Problem to solve:
Look through the records and report how many lines include the word "scene", with no other words.

-------- Entries

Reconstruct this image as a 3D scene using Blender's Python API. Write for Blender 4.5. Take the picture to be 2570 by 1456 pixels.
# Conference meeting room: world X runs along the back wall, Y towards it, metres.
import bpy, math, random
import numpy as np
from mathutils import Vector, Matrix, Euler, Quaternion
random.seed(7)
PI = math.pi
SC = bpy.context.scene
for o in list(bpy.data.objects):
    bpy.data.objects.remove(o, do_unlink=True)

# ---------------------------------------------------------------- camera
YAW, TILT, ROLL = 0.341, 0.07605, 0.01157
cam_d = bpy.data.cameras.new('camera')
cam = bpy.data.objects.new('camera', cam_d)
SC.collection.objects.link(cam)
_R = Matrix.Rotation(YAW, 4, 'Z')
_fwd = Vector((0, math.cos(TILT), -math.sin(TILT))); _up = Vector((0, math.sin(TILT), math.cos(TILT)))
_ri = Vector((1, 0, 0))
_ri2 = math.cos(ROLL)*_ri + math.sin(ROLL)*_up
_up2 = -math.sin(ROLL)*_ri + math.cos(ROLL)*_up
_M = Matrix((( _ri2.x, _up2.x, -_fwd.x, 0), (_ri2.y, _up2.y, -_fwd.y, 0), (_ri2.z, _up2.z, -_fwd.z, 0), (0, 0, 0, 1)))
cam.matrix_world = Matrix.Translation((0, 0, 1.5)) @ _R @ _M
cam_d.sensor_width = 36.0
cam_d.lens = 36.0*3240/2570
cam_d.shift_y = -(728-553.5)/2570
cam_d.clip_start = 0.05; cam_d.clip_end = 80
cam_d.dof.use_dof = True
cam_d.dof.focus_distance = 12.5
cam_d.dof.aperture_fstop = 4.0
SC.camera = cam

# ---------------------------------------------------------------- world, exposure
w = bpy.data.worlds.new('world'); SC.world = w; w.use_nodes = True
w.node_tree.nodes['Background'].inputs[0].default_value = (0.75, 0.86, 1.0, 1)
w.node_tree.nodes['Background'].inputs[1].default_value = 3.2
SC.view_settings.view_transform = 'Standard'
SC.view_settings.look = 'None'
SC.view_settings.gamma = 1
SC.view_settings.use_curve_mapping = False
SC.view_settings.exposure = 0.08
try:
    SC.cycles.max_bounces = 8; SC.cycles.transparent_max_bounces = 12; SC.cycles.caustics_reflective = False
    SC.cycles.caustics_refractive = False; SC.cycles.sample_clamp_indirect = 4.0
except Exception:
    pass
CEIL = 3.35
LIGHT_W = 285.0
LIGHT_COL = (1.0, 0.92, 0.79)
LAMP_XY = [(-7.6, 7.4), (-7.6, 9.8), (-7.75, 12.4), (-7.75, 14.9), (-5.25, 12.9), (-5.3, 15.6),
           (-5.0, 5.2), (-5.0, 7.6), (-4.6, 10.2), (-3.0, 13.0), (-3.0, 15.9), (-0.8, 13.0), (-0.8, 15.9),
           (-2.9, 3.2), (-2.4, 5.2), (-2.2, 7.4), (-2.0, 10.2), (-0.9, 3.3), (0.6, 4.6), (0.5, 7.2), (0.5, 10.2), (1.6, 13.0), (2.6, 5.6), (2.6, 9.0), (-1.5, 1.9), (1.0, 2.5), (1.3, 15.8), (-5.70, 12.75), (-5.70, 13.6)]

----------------
-------- Entries

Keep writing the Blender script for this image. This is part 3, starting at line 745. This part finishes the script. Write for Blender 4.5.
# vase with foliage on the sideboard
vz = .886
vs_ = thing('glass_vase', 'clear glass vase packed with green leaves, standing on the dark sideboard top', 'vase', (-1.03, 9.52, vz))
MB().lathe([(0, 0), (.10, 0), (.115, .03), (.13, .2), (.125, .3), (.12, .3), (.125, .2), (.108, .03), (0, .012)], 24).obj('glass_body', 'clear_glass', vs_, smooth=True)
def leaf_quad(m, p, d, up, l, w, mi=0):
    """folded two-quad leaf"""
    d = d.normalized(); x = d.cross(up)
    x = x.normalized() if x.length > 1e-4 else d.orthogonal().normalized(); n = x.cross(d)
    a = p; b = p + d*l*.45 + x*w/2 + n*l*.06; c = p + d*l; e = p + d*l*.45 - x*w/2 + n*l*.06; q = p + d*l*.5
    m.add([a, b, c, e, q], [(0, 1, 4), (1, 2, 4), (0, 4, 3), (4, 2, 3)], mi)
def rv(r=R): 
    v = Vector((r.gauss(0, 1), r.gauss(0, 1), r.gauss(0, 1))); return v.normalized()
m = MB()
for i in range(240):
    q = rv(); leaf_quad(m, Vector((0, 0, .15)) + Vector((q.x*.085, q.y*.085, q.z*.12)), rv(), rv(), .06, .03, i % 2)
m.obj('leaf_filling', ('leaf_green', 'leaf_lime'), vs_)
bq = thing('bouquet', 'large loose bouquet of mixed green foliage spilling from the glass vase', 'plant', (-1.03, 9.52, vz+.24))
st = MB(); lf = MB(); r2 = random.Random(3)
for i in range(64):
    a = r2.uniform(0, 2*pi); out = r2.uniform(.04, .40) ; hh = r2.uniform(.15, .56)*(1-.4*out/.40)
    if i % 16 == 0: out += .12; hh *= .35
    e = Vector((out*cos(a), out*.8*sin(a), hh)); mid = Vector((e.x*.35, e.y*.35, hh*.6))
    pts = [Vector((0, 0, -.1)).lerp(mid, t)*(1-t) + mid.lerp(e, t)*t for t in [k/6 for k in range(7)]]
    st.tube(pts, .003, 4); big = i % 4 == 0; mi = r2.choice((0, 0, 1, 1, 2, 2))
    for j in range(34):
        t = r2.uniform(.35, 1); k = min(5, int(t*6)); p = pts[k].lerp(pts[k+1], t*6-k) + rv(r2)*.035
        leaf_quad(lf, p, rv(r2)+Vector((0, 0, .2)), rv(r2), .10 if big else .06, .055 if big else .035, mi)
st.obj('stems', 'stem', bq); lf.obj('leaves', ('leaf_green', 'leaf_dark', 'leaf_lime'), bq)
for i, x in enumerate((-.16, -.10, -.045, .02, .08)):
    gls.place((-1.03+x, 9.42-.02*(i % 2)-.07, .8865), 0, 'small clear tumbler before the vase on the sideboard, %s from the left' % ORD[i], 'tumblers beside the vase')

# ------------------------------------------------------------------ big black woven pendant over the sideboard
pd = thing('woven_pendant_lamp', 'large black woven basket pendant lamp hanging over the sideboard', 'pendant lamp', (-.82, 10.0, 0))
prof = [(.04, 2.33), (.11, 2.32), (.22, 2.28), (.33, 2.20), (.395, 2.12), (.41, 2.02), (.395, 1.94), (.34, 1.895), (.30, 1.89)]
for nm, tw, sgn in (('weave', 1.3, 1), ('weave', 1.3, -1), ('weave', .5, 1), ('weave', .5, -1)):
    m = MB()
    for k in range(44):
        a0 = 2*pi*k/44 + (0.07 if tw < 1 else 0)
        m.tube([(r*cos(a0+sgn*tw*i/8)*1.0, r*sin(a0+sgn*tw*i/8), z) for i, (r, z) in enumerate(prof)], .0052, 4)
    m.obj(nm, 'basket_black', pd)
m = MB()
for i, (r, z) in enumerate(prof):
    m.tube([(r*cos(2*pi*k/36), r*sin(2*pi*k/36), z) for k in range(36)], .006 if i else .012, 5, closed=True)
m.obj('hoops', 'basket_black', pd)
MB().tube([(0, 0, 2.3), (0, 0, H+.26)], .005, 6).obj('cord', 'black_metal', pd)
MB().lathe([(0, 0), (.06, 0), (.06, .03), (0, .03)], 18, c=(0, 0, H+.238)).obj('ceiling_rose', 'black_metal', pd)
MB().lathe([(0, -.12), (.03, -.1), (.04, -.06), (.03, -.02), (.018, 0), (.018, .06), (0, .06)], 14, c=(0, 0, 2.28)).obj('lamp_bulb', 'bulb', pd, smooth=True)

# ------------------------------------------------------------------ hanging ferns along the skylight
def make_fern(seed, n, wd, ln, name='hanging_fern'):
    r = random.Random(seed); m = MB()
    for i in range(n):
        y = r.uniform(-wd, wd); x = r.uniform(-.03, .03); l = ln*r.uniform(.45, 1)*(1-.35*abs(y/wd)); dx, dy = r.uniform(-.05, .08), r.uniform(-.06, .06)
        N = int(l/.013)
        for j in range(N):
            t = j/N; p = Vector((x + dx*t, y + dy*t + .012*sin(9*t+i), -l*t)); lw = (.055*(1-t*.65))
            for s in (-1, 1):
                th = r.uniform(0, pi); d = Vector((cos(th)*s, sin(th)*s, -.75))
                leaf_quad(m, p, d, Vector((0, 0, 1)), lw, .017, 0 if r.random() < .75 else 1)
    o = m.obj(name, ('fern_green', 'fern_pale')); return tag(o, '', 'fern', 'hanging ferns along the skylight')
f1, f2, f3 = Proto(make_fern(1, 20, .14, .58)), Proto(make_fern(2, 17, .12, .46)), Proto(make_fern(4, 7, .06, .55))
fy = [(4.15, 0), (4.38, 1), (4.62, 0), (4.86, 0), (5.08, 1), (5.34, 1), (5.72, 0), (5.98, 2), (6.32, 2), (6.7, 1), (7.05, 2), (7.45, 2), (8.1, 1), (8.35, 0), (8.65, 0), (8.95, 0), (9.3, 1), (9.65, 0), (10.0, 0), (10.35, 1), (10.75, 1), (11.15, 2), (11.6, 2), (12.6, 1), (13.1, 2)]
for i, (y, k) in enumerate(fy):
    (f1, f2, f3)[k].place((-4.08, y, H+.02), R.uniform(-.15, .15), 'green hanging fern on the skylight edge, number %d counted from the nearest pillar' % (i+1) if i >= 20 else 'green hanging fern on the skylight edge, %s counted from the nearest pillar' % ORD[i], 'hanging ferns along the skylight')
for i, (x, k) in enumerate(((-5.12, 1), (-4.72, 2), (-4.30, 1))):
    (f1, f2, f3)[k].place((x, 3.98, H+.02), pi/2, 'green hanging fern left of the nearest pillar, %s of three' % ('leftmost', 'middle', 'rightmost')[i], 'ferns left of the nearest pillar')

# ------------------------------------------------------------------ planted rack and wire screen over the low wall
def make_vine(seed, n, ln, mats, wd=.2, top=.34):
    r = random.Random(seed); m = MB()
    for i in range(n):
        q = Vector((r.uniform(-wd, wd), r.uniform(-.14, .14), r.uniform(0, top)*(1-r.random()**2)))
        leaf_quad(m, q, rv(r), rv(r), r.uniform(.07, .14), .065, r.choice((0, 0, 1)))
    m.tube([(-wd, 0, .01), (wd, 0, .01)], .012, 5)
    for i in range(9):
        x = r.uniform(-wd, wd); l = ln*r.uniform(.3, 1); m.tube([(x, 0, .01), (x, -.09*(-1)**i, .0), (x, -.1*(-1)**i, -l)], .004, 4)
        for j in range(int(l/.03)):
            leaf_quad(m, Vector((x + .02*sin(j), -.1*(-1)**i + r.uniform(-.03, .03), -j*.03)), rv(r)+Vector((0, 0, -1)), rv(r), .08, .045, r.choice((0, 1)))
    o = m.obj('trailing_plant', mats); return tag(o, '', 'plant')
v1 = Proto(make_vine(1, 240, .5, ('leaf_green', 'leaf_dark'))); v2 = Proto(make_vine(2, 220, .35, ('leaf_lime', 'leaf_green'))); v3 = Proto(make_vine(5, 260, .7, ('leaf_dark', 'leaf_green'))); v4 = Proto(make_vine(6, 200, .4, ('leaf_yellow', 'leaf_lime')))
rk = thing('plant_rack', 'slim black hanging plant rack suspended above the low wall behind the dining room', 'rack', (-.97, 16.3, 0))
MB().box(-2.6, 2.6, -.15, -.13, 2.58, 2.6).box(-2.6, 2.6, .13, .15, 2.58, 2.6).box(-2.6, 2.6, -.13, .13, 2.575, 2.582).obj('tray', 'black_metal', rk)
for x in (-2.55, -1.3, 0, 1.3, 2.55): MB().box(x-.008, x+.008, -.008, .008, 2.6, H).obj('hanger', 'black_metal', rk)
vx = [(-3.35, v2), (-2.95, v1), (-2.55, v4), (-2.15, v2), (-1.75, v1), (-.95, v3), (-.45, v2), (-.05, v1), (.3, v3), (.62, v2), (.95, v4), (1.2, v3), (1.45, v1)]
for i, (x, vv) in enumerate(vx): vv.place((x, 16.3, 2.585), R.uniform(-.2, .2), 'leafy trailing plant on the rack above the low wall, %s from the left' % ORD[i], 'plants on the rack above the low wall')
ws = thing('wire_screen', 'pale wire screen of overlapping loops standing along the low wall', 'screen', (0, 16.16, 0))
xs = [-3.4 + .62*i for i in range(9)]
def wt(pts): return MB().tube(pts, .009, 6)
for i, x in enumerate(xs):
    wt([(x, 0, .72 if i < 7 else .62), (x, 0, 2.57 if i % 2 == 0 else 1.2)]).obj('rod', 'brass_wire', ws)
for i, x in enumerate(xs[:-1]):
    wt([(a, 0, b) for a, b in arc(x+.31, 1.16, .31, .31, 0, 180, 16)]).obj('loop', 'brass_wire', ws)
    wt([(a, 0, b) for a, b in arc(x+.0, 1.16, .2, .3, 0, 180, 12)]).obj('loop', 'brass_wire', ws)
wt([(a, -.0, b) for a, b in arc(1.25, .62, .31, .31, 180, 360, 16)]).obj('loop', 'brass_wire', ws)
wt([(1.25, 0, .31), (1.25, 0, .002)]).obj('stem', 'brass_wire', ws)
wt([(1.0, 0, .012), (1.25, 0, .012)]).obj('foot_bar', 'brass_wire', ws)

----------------

Complete response:
2